Ist die Art zu leben weltfremd?

Natürlich gibt es auch kritische Stimmen, solche, die ihnen vorwerfen, weltfremd zu sein. Weil eben nicht alle so leben könnten und eine alleinerziehende Mutter eben nicht einfach mal mit ihren Kindern aufs Land ziehen kann. "Darum geht es uns auch gar nicht", sagt Pfleger. Sie sehen sich nicht als Vorbilder, denen jeder nacheifern sollte. Aber als Beispiel, von dem sich jeder die Scheibe abschneiden kann, die er für richtig hält. "Auch in der Stadt kann man mit kleinen Schritten anfangen. Etwa Kräuter auf dem Balkon ziehen oder Brot selbst backen."

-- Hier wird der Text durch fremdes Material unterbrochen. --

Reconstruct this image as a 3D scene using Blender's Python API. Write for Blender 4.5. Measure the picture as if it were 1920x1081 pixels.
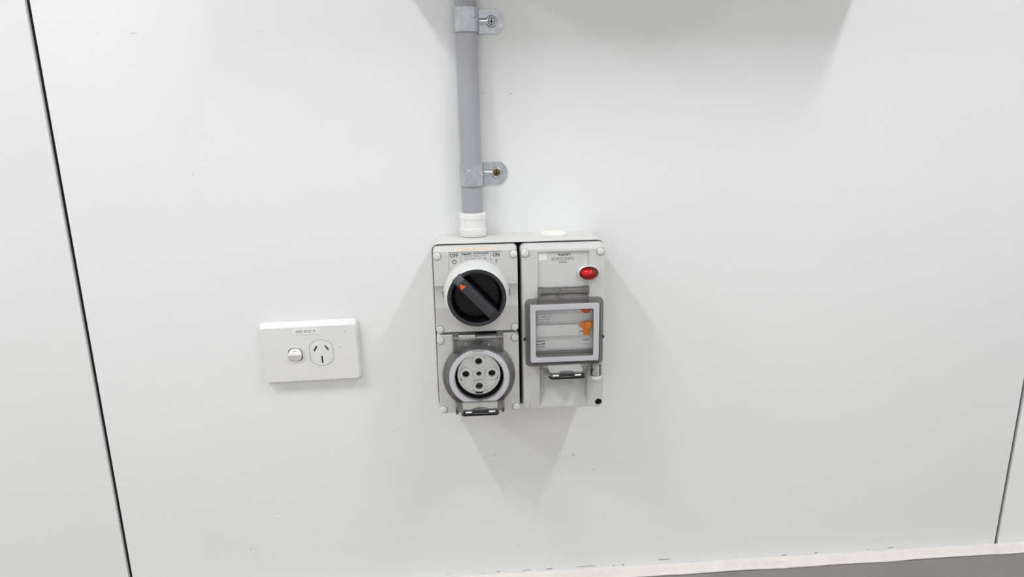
import bpy, bmesh, math, random
from mathutils import Vector, Matrix
random.seed(7)
sc = bpy.context.scene
C = sc.collection
for o in list(bpy.data.objects):
    bpy.data.objects.remove(o)

# ------------------------------------------------------------------ camera
# Local frame of everything on the wall: x right, z up, d out from the wall, in millimetres.
Z0 = 1.40
def P(x, z, d):
    return Vector((x / 1000, -d / 1000, Z0 + z / 1000))
yaw, pitch, roll = 0.0665477, 0.2478822, -0.0177154
cp, sp = math.cos(pitch), math.sin(pitch); cy, sy = math.cos(yaw), math.sin(yaw)
fwd = Vector((sy * cp, cy * cp, -sp)); rt = Vector((cy, -sy, 0)); up = rt.cross(fwd)
cr, sr = math.cos(roll), math.sin(roll)
r2 = cr * rt + sr * up; u2 = -sr * rt + cr * up
cd = bpy.data.cameras.new('camera'); cam = bpy.data.objects.new('camera', cd); C.objects.link(cam)
cd.sensor_fit = 'HORIZONTAL'; cd.sensor_width = 36; cd.lens = 1270.15 / 1920 * 36
cd.clip_start = 0.02
m = Matrix((r2, u2, -fwd)).transposed().to_4x4()
m.translation = P(33.03, 145.99, 808.36)
cam.matrix_world = m
sc.camera = cam

# ------------------------------------------------------------------ world and exposure
w = bpy.data.worlds.new('room_light'); sc.world = w; w.use_nodes = True
bg = w.node_tree.nodes['Background']
bg.inputs[0].default_value = (0.945, 0.968, 1.0, 1); bg.inputs[1].default_value = 0.70
sc.view_settings.view_transform = 'Standard'; sc.view_settings.look = 'None'
sc.view_settings.gamma = 1; sc.view_settings.use_curve_mapping = False
sc.view_settings.exposure = 0.0
LAMP = 166.0
sc.cycles.transparent_max_bounces = 24

# ------------------------------------------------------------------ materials
def mat(name, col, rough=0.4, metal=0.0, noise=0.0, nscale=60.0, bump=0.0, bscale=300.0, coat=0.0, spec=0.5):
    m = bpy.data.materials.new(name); m.use_nodes = True
    nt = m.node_tree; b = nt.nodes['Principled BSDF']
    b.inputs['Base Color'].default_value = (*col, 1); b.inputs['Roughness'].default_value = rough
    b.inputs['Metallic'].default_value = metal; b.inputs['Coat Weight'].default_value = coat
    b.inputs['Specular IOR Level'].default_value = spec
    tc = nt.nodes.new('ShaderNodeTexCoord')
    if noise:
        n = nt.nodes.new('ShaderNodeTexNoise'); n.inputs['Scale'].default_value = nscale; n.inputs['Detail'].default_value = 5
        nt.links.new(tc.outputs['Object'], n.inputs['Vector'])
        r = nt.nodes.new('ShaderNodeValToRGB')
        r.color_ramp.elements[0].color = (*[c * (1 - noise) for c in col], 1)
        r.color_ramp.elements[1].color = (*[min(1, c * (1 + noise)) for c in col], 1)
        r.color_ramp.elements[0].position = 0.3; r.color_ramp.elements[1].position = 0.7
        nt.links.new(n.outputs['Fac'], r.inputs['Fac']); nt.links.new(r.outputs['Color'], b.inputs['Base Color'])
    if bump:
        n = nt.nodes.new('ShaderNodeTexNoise'); n.inputs['Scale'].default_value = bscale; n.inputs['Detail'].default_value = 4
        nt.links.new(tc.outputs['Object'], n.inputs['Vector'])
        bp = nt.nodes.new('ShaderNodeBump'); bp.inputs['Strength'].default_value = bump; bp.inputs['Distance'].default_value = 0.0006
        nt.links.new(n.outputs['Fac'], bp.inputs['Height']); nt.links.new(bp.outputs['Normal'], b.inputs['Normal'])
    return m

def clear(name, tint, gloss_rough=0.06, ior=1.45, body=0.0, bodycol=(0.1, 0.1, 0.1)):
    """thin clear plastic: tinted see-through with Fresnel reflection and a little body colour"""
    m = bpy.data.materials.new(name); m.use_nodes = True
    nt = m.node_tree; nt.nodes.clear()
    out = nt.nodes.new('ShaderNodeOutputMaterial')
    t = nt.nodes.new('ShaderNodeBsdfTransparent'); t.inputs[0].default_value = (*tint, 1)
    g = nt.nodes.new('ShaderNodeBsdfGlossy'); g.inputs['Roughness'].default_value = gloss_rough
    g.inputs['Color'].default_value = (0.95, 0.95, 0.95, 1)
    fr = nt.nodes.new('ShaderNodeFresnel'); fr.inputs['IOR'].default_value = ior
    mx = nt.nodes.new('ShaderNodeMixShader')
    src = t
    if body:
        df = nt.nodes.new('ShaderNodeBsdfDiffuse'); df.inputs[0].default_value = (*bodycol, 1)
        m2 = nt.nodes.new('ShaderNodeMixShader'); m2.inputs[0].default_value = body
        nt.links.new(t.outputs[0], m2.inputs[1]); nt.links.new(df.outputs[0], m2.inputs[2]); src = m2
    nt.links.new(fr.outputs[0], mx.inputs[0]); nt.links.new(src.outputs[0], mx.inputs[1]); nt.links.new(g.outputs[0], mx.inputs[2])
    nt.links.new(mx.outputs[0], out.inputs[0])
    return m

M = {}
M['wall'] = mat('white_painted_panel', (0.79, 0.79, 0.785), 0.42, noise=0.012, nscale=5, bump=0.10, bscale=220)
M['joint'] = mat('dark_joint', (0.012, 0.012, 0.013), 0.85, noise=0.3, nscale=90)
M['bead'] = mat('cream_sealant', (0.68, 0.635, 0.585), 0.6, noise=0.05, nscale=60, bump=0.25, bscale=90)
M['dado'] = mat('grey_dado', (0.30, 0.29, 0.265), 0.6, noise=0.07, nscale=12, bump=0.08)
M['floor'] = mat('warm_grey_floor', (0.44, 0.385, 0.31), 0.5, noise=0.08, nscale=8)
M['ceiling'] = mat('white_ceiling', (0.8, 0.8, 0.8), 0.8, noise=0.01)
M['cabinet'] = mat('grey_cabinet', (0.42, 0.42, 0.43), 0.4, noise=0.03)
M['box'] = mat('light_grey_box', (0.61, 0.605, 0.58), 0.36, noise=0.008, nscale=40, bump=0.03)
M['cover'] = mat('light_grey_cover', (0.575, 0.565, 0.545), 0.25, noise=0.008, nscale=40, bump=0.03)
M['glosscover'] = mat('glossy_grey_cover', (0.58, 0.575, 0.56), 0.15, noise=0.008, nscale=40, bump=0.015)
M['cap'] = mat('off_white_cap', (0.66, 0.67, 0.63), 0.4, noise=0.01)
M['dirtycap'] = mat('grey_cap', (0.55, 0.54, 0.52), 0.45, noise=0.04)
M['collar'] = mat('glossy_white_collar', (0.66, 0.66, 0.65), 0.09, noise=0.006, nscale=30)
M['black'] = mat('black_gap', (0.006, 0.006, 0.006), 0.7, noise=0.1)
M['blackgloss'] = mat('black_plastic', (0.005, 0.005, 0.006), 0.3, noise=0.1, spec=0.25)
M['dial'] = mat('charcoal_plastic', (0.024, 0.025, 0.029), 0.42, noise=0.04, spec=0.35)
M['handle'] = mat('charcoal_handle', (0.036, 0.038, 0.043), 0.42, noise=0.04, spec=0.4)
M['orange'] = mat('orange_plastic', (0.86, 0.235, 0.012), 0.38, noise=0.03)
M['redorange'] = mat('red_orange_mark', (0.78, 0.12, 0.015), 0.45, noise=0.03)
M['white'] = mat('white_plastic', (0.83, 0.825, 0.815), 0.3, noise=0.006, nscale=30)
M['gpo'] = mat('white_faceplate', (0.735, 0.725, 0.715), 0.3, noise=0.006, nscale=30)
M['coupling'] = mat('off_white_coupling', (0.78, 0.765, 0.73), 0.35, noise=0.01)
M['cream'] = mat('cream_plastic', (0.80, 0.78, 0.71), 0.38, noise=0.01)
M['gasket'] = mat('white_rubber_seal', (0.88, 0.88, 0.92), 0.6, noise=0.008)
M['insert'] = mat('white_socket_insert', (0.88, 0.875, 0.84), 0.3, noise=0.01)
M['conduit'] = mat('grey_conduit', (0.355, 0.357, 0.382), 0.32, noise=0.012, nscale=25)
M['zinc'] = mat('galvanised_steel', (0.56, 0.58, 0.60), 0.27, 1.0, noise=0.10, nscale=140, bump=0.04, bscale=160)
M['screwm'] = mat('zinc_screw', (0.55, 0.55, 0.56), 0.3, 1.0, noise=0.1, nscale=200)
M['rust'] = mat('rusty_screw', (0.20, 0.12, 0.04), 0.5, 0.7, noise=0.4, nscale=500)
M['brass'] = mat('dull_brass', (0.10, 0.07, 0.04), 0.35, 0.8, noise=0.2)
M['spring'] = mat('steel_spring', (0.6, 0.6, 0.6), 0.25, 1.0, noise=0.05)
M['ink'] = mat('black_ink', (0.02, 0.02, 0.022), 0.6, noise=0.05)
M['greyink'] = mat('grey_ink', (0.15, 0.15, 0.15), 0.6, noise=0.05)
M['tanink'] = mat('tan_ink', (0.42, 0.27, 0.17), 0.6, noise=0.05)
M['peach'] = mat('peach_sticker', (0.76, 0.60, 0.47), 0.5, noise=0.02)
M['sticker'] = mat('white_sticker', (0.80, 0.80, 0.79), 0.28, noise=0.006)
M['greysticker'] = mat('pale_grey_sticker', (0.60, 0.595, 0.58), 0.2, noise=0.006)
M['breaker'] = mat('breaker_grey', (0.72, 0.72, 0.71), 0.42, noise=0.01)
M['breakernose'] = mat('breaker_nose', (0.86, 0.865, 0.85), 0.35, noise=0.01)
M['beige'] = mat('beige_inner_cover', (0.50, 0.48, 0.43), 0.5, noise=0.02)
M['mark'] = mat('faint_scuff', (0.30, 0.29, 0.28), 0.7, noise=0.2, nscale=300)
M['chip'] = mat('white_paint_fleck', (0.9, 0.9, 0.9), 0.5, noise=0.02)
M['red'] = clear('red_lens', (0.95, 0.02, 0.07), 0.05, 1.5)
M['redin'] = mat('red_reflector', (0.80, 0.30, 0.34), 0.3, noise=0.03)
M['reddark'] = mat('dark_red_well', (0.42, 0.05, 0.08), 0.4, noise=0.05)
M['clear'] = clear('clear_window', (0.99, 0.99, 0.99), 0.04, 1.16)
M['smoke'] = clear('smoky_clear_plastic', (0.90, 0.89, 0.885), 0.06, 1.5, 0.13, (0.62, 0.61, 0.60))
M['darksmoke'] = clear('dark_smoky_plastic', (0.865, 0.855, 0.85), 0.07, 1.5, 0.08, (0.25, 0.24, 0.24))
M['loop'] = clear('clear_loop', (0.93, 0.925, 0.92), 0.08, 1.5, 0.10, (0.6, 0.58, 0.56))
def emit(name, col, s):
    m = bpy.data.materials.new(name); m.use_nodes = True
    b = m.node_tree.nodes['Principled BSDF']
    b.inputs['Base Color'].default_value = (0.8, 0.8, 0.8, 1)
    b.inputs['Emission Color'].default_value = (*col, 1); b.inputs['Emission Strength'].default_value = s
    return m
for k_, s_ in (('diffuser', 1.0), ('diffuser_dim', 0.92), ('diffuser_far', 1.2), ('diffuser_low', 0.45), ('diffuser_fill', 0.26)):
    M[k_] = emit('lamp_' + k_, (0.955, 0.98, 1.0), LAMP * s_)

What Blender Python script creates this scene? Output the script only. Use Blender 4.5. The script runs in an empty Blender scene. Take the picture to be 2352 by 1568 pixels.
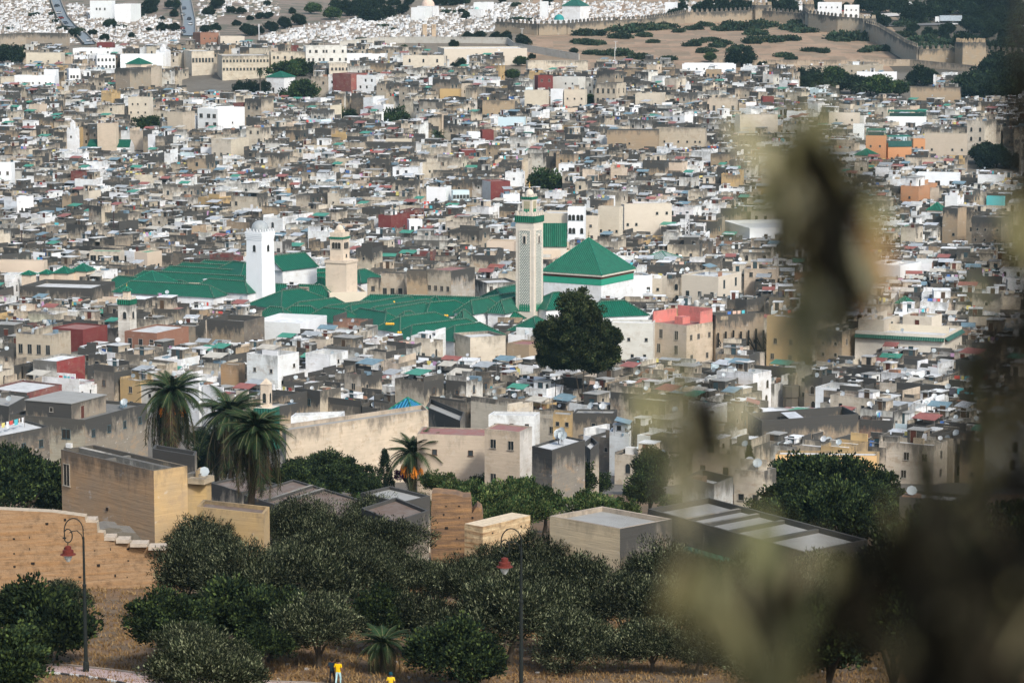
import bpy, math, random
import numpy as np
from mathutils import Vector, Matrix
R = math.radians
random.seed(7); np.random.seed(7)
SC = bpy.context.scene; COL = SC.collection

# ------------------------------------------------------------------ camera, sky, sun, exposure
CZ = 120.0; PITCH = 7.8; F = 6536.0            # camera height, downward pitch, focal length in 2352-wide pixels
cd = bpy.data.cameras.new('camera'); cam = bpy.data.objects.new('camera', cd); COL.objects.link(cam)
cam.location = (0, 0, CZ); cam.rotation_euler = (R(90-PITCH), 0, 0)
cd.sensor_width = 36.0; cd.lens = 36.0*F/2352.0; cd.clip_start = 0.2; cd.clip_end = 9000
cd.dof.use_dof = True; cd.dof.focus_distance = 650; cd.dof.aperture_fstop = 2.8
SC.camera = cam
W = bpy.data.worlds.new('World'); SC.world = W; W.use_nodes = True
wn = W.node_tree.nodes; wl = W.node_tree.links
sky = wn.new('ShaderNodeTexSky'); sky.sky_type = 'NISHITA'; sky.sun_disc = False
sky.sun_elevation = R(42); sky.sun_rotation = R(150); sky.air_density = 1.0; sky.dust_density = 2.5; sky.ozone_density = 1.5
wn['Background'].inputs[1].default_value = 0.15
hs_ = wn.new('ShaderNodeHueSaturation'); hs_.inputs['Saturation'].default_value = .85      # thin cloud whitens the sky
wl.new(sky.outputs[0], hs_.inputs['Color']); wl.new(hs_.outputs[0], wn['Background'].inputs[0])
sl = bpy.data.lights.new('sun', 'SUN'); sun = bpy.data.objects.new('sun', sl); COL.objects.link(sun)
sl.energy = 2.6; sl.angle = R(7); sl.color = (1.0, 0.965, 0.90)
_e, _a = R(42), R(150)
sdir = Vector((math.sin(_a)*math.cos(_e), math.cos(_a)*math.cos(_e), math.sin(_e)))
sun.rotation_euler = sdir.to_track_quat('Z', 'Y').to_euler()
SC.view_settings.view_transform = 'Standard'; SC.view_settings.look = 'None'
SC.view_settings.exposure = 0.44; SC.view_settings.gamma = 1.0; SC.view_settings.use_curve_mapping = False
SC.cycles.max_bounces = 5; SC.cycles.diffuse_bounces = 2; SC.cycles.glossy_bounces = 2
SC.cycles.transmission_bounces = 2; SC.cycles.volume_bounces = 0; SC.cycles.transparent_max_bounces = 6
SC.cycles.use_denoising = True

# ------------------------------------------------------------------ picture <-> place
CP, SP = math.cos(R(PITCH)), math.sin(R(PITCH))
def ray(x, y):
    u = (x-1176)/F; v = (784-y)/F
    return u, CP+v*SP, -SP+v*CP
def P(x, y, d):                                 # the point at distance d (along +Y) seen at picture point x, y
    a, b, c = ray(x, y); t = d/b
    return Vector((a*t, d, CZ+c*t))
def PZ(x, y, z):                                # the point at height z
    a, b, c = ray(x, y); t = (z-CZ)/c
    return Vector((a*t, b*t, z))
def PX(p):                                      # world -> picture
    dy, dz = p[1], p[2]-CZ
    f = dy*CP-dz*SP; up = dy*SP+dz*CP
    return 1176+F*p[0]/f, 784-F*up/f
PROF = [(1700,160),(1560,178),(1500,190),(1350,225),(1240,305),(1100,445),(1000,510),(900,572),(800,636),(715,692),
        (600,790),(500,890),(400,990),(300,1100),(200,1230),(150,1310),(100,1400),(60,1490),(0,1640)]
_pd = [0., 60., 110.]; _pz = [CZ-1.9, CZ-16.5, CZ-29.]
for y, d in PROF:
    _pd.append(float(d)); _pz.append(P(1176, y, d).z)
_pd += [2000., 2600., 4200., 7000.]; _pz += [CZ-6, CZ+45, CZ+170, CZ+260]
_pd = np.array(_pd); _pz = np.array(_pz)
def gzv(x, y):
    z = np.interp(y, _pd, _pz)
    k = np.clip((y-430)/200, 0, 1)
    z = z+k*(1.3*np.sin(x/47+y/90)*np.sin(y/61+1)+0.8*np.sin(x/23+2)*np.cos(y/37))
    k2 = np.clip((330-y)/150, 0, 1)*np.clip((y-150)/20, 0, 1)
    return z+k2*0.35*np.sin(x/6+1)*np.sin(y/8)
def gz(x, y): return float(gzv(np.float64(x), np.float64(y)))
_gd = np.concatenate([np.arange(120., 700, 4), np.arange(700., 3500, 8)])
def G(x, y, h=0.0, d0=120., d1=3500.):          # first point of the ray that is h above the ground
    a, b, c = ray(x, y)
    t = _gd/b; k = np.nonzero(CZ+c*t < gzv(a*t, _gd)+h)[0]; k = int(k[0]) if len(k) else len(_gd)-1
    lo, hi = (_gd[max(k-1, 0)], _gd[k]); 
    for _ in range(2):
        q = np.linspace(lo, hi, 17); t = q/b; j = np.nonzero(CZ+c*t < gzv(a*t, q)+h)[0]; j = int(j[0]) if len(j) else 16
        lo, hi = q[max(j-1, 0)], q[j]
    hi = float(hi)
    t = hi/b
    return Vector((a*t, hi, CZ+c*t))
def mpp(d): return d/F

# ------------------------------------------------------------------ materials
MATS = {}
def nm(name):
    m = bpy.data.materials.new(name); m.use_nodes = True; MATS[name] = m
    nt = m.node_tree; b = nt.nodes['Principled BSDF']
    return m, nt.nodes, nt.links, b
def mth(N, L, op, a, b=None, clamp=False):
    n = N.new('ShaderNodeMath'); n.operation = op; n.use_clamp = clamp
    for i, v in enumerate((a, b)):
        if v is None: continue
        if isinstance(v, (int, float)): n.inputs[i].default_value = v
        else: L.new(v, n.inputs[i])
    return n.outputs[0]
def noise(N, L, vec, scale, detail=3, rough=.55, sc=(1, 1, 1)):
    mp = N.new('ShaderNodeMapping'); mp.inputs['Scale'].default_value = sc; L.new(vec, mp.inputs[0])
    n = N.new('ShaderNodeTexNoise'); n.inputs['Scale'].default_value = scale; n.inputs['Detail'].default_value = detail
    n.inputs['Roughness'].default_value = rough; L.new(mp.outputs[0], n.inputs['Vector'])
    return n.outputs['Fac']
def ramp(N, L, f, a, b):
    n = N.new('ShaderNodeMapRange'); n.inputs[1].default_value = a; n.inputs[2].default_value = b; L.new(f, n.inputs[0])
    return n.outputs[0]
def mixc(N, L, f, a, b, mode='MIX'):
    n = N.new('ShaderNodeMix'); n.data_type = 'RGBA'; n.blend_type = mode
    for i, v in ((0, f), (6, a), (7, b)):
        if isinstance(v, (int, float)): n.inputs[i].default_value = v
        elif isinstance(v, tuple): n.inputs[i].default_value = (*v, 1)
        else: L.new(v, n.inputs[i])
    return n.outputs[2]
def attr(N):
    a = N.new('ShaderNodeAttribute'); a.attribute_name = 'col'; return a
def bump(N, L, b, h, s, dist=.05):
    n = N.new('ShaderNodeBump'); n.inputs['Strength'].default_value = s; n.inputs['Distance'].default_value = dist
    L.new(h, n.inputs['Height']); L.new(n.outputs[0], b.inputs['Normal'])

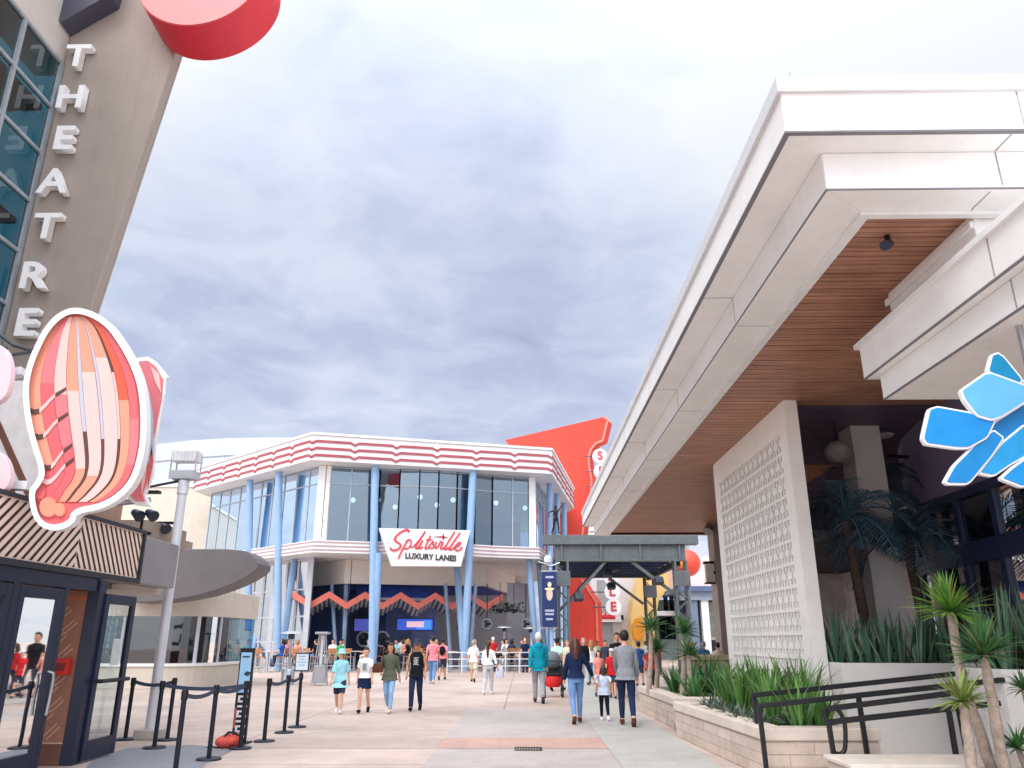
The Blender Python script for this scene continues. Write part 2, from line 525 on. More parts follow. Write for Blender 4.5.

Auch sie selbst seien schließlich nicht von heute auf morgen zum Selbstversorger geworden, sagt Hartl. "Das ist ein Prozess, der immer noch andauert." Pfleger nickt. "Wir probieren jeden Tag neue Dinge aus – deswegen heißt es ja auch 'Experiment'." Und die 25-Jährige experimentiert gern, rührt selbst Zahnpasta an oder lebt ein Jahr ohne Shampoo – und berichtet davon im Blog. Auch wenn ein Versuch mal schiefgeht.

Ein Stück Unabhängigkeit

"In den vergangenen drei Generationen ist so viel Wissen verloren gegangen", sagt Hartl. "Aber es lohnt sich, die alten Fähigkeiten, die unsere Großeltern noch hatten, wieder zu erlernen." Nicht nur, weil es ein Stück Unabhängigkeit bedeutet. In ein selbstgebackenes Brot zu beißen oder Tomaten beim Wachsen zuzusehen, habe auch etwas enorm Befriedigendes. "Das begeistert mich immer wieder aufs Neue. Auch jetzt noch, nach all den Jahren", sagt Hartl.
Mittlerweile gehen Hartl und Pfleger getrennte Wege. Hartl lebt auf einem Hof im Weinviertel, Pfleger in Niederösterreich. Doch die Ideale blieben die gleichen, an ihrem Blog schreiben sie weiter gemeinsam. "Für uns ist es nach wie vor die schönste Art zu leben, die wir uns vorstellen können."